15 Things I Overheard At A Domination And Fetish Convention

    Latex is in the air.

    I attended the 2014 DomCon, held in the basement of the LAX Hilton in Los Angeles. I knew there was going to be lots of leather, dominatrixes, and sex toys. Beyond that, I didn't know what to expect.

    Here are some things I overheard:

    1. "JESUS CHRIST, HENRY! THESE PEOPLE!"

    2. "DON'T YOU DARE TAKE MY FUCKING PICTURE!"

    3. "It's smells like leather and B.O."

    4. "Thank you, sir. May I have another?"

    5. "My husband loves these! He delivers my coffee like this."

    6. Professor Spank: "Give me any design you want, I'll turn it into a paddle."

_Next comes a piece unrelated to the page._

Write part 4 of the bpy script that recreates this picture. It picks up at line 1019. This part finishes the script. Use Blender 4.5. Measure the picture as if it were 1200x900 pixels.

    Professor Spank is a delightful fellow whose specialty is crafting customizable paddles. "This one guy once ordered the Vulcan sign from Star Trek, so I made it for him," Professor Spank told BuzzFeed. He had a wide selection of paddles plus a website where you can create your own design. I was particularly drawn to the Darth Vader paddle. Some people apparently like seeing Darth Vader's face on their butt cheeks.

    7. "Excuse me, sir. Can you move two inches over? People need to get through."

    8. "So, what exactly is a pony?"

    I saw many humans willing to take on the role of a pony. They would have a harness strapped to their head and a stick jammed between their teeth. In some cases, "ponies" would wear a leather horse mask, covering most of the face (see above). During the "Best in Show" competition, a "pony" would be blindfolded and led through several obstacle courses by a trainer, using only straps and a switch. While a "pony" made its way through an obstacle course, the audience was respectfully silent. Upon completion, the audience applauded and cheered. It was like being at an equestrian show.

    9. "Woof! Woof!"

    10. "Have you ever played with electricity before?"

    The lady behind Current Pleasures explained that she came up with the idea for these gadgets after receiving electrotherapy for her back pain. "If you can apply electricity to the back, then you can apply electricity to any other part of the body."

    Although the table looked intimidating with all the clamps, wires, and electrical sockets, lots of couples spoke highly of electric play. "You get a true sense of danger without coming close to it," said Mary from Florida.

    11. Lady Anastasia: "The more sex you have with one person, the less dopamine gets released from your brain. This is where kinky stuff comes into play."

    12. Mistress Anna: "[My servant] is the warm body that happens to be attached to my property (referring to his penis, that's locked shut in a "chastity" device)"

    13. "Some people like playing with knives. But knives are for rookies. This is the real stuff."

    Among the metallic butt-plugs, chrome dildos, and finger traps, there were these "rolling pins." They're like pizza cutters, but with sharp tiny spikes. I rolled one on my finger, and I could feel the spikes digging hard into the skin. "They're mostly used for someone's back but hey, to each their own," said a female attendee who was nice enough to educate me about these specific toys.

    14. "Don't just remove the whip after you do it. Let it sit there for a second and slowly drag it away."

    15. "There's not a lot of fucking going on."

    In conclusion, BE HAPPY AND DO WHATEVER FLOATS YOUR BOAT.

    Note: Pictures of demos taken with consent.